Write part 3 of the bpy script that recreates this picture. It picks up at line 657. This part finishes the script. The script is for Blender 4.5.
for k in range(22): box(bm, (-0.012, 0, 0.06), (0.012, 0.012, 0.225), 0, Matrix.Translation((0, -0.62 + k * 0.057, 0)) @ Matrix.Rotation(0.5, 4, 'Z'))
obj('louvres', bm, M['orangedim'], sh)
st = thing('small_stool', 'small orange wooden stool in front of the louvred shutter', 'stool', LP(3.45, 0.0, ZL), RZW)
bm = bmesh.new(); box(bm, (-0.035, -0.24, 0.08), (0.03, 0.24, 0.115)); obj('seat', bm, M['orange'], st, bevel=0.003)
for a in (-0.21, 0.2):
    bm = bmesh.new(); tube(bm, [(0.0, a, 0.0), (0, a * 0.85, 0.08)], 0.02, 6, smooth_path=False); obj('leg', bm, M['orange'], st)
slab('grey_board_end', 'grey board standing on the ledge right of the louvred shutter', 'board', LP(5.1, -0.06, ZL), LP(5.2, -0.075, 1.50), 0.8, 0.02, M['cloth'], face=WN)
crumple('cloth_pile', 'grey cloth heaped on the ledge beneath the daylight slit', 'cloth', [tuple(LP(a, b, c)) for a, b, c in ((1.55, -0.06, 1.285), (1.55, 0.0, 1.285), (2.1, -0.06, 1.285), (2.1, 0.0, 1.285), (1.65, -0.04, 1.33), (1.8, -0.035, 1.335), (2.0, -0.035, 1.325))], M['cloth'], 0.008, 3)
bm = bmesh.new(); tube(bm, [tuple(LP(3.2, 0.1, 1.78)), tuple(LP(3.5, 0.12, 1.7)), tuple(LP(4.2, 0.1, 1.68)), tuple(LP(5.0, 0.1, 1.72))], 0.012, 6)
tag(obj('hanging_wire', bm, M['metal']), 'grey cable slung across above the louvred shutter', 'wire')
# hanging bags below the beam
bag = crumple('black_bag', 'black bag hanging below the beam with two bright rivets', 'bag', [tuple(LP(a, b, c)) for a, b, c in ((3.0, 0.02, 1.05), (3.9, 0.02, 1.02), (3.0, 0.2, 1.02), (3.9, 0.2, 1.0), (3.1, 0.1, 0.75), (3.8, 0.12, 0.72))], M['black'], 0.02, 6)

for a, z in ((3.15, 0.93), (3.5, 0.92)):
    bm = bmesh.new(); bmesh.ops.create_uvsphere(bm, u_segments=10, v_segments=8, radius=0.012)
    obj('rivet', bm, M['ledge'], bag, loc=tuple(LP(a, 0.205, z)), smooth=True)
-=-=-=-=-
Task:
Print the listing above in its entirety, with every line exact.

Final answer:
Write part 3 of the bpy script that recreates this picture. It picks up at line 657. This part finishes the script. The script is for Blender 4.5.
for k in range(22): box(bm, (-0.012, 0, 0.06), (0.012, 0.012, 0.225), 0, Matrix.Translation((0, -0.62 + k * 0.057, 0)) @ Matrix.Rotation(0.5, 4, 'Z'))
obj('louvres', bm, M['orangedim'], sh)
st = thing('small_stool', 'small orange wooden stool in front of the louvred shutter', 'stool', LP(3.45, 0.0, ZL), RZW)
bm = bmesh.new(); box(bm, (-0.035, -0.24, 0.08), (0.03, 0.24, 0.115)); obj('seat', bm, M['orange'], st, bevel=0.003)
for a in (-0.21, 0.2):
    bm = bmesh.new(); tube(bm, [(0.0, a, 0.0), (0, a * 0.85, 0.08)], 0.02, 6, smooth_path=False); obj('leg', bm, M['orange'], st)
slab('grey_board_end', 'grey board standing on the ledge right of the louvred shutter', 'board', LP(5.1, -0.06, ZL), LP(5.2, -0.075, 1.50), 0.8, 0.02, M['cloth'], face=WN)
crumple('cloth_pile', 'grey cloth heaped on the ledge beneath the daylight slit', 'cloth', [tuple(LP(a, b, c)) for a, b, c in ((1.55, -0.06, 1.285), (1.55, 0.0, 1.285), (2.1, -0.06, 1.285), (2.1, 0.0, 1.285), (1.65, -0.04, 1.33), (1.8, -0.035, 1.335), (2.0, -0.035, 1.325))], M['cloth'], 0.008, 3)
bm = bmesh.new(); tube(bm, [tuple(LP(3.2, 0.1, 1.78)), tuple(LP(3.5, 0.12, 1.7)), tuple(LP(4.2, 0.1, 1.68)), tuple(LP(5.0, 0.1, 1.72))], 0.012, 6)
tag(obj('hanging_wire', bm, M['metal']), 'grey cable slung across above the louvred shutter', 'wire')
# hanging bags below the beam
bag = crumple('black_bag', 'black bag hanging below the beam with two bright rivets', 'bag', [tuple(LP(a, b, c)) for a, b, c in ((3.0, 0.02, 1.05), (3.9, 0.02, 1.02), (3.0, 0.2, 1.02), (3.9, 0.2, 1.0), (3.1, 0.1, 0.75), (3.8, 0.12, 0.72))], M['black'], 0.02, 6)

for a, z in ((3.15, 0.93), (3.5, 0.92)):
    bm = bmesh.new(); bmesh.ops.create_uvsphere(bm, u_segments=10, v_segments=8, radius=0.012)
    obj('rivet', bm, M['ledge'], bag, loc=tuple(LP(a, 0.205, z)), smooth=True)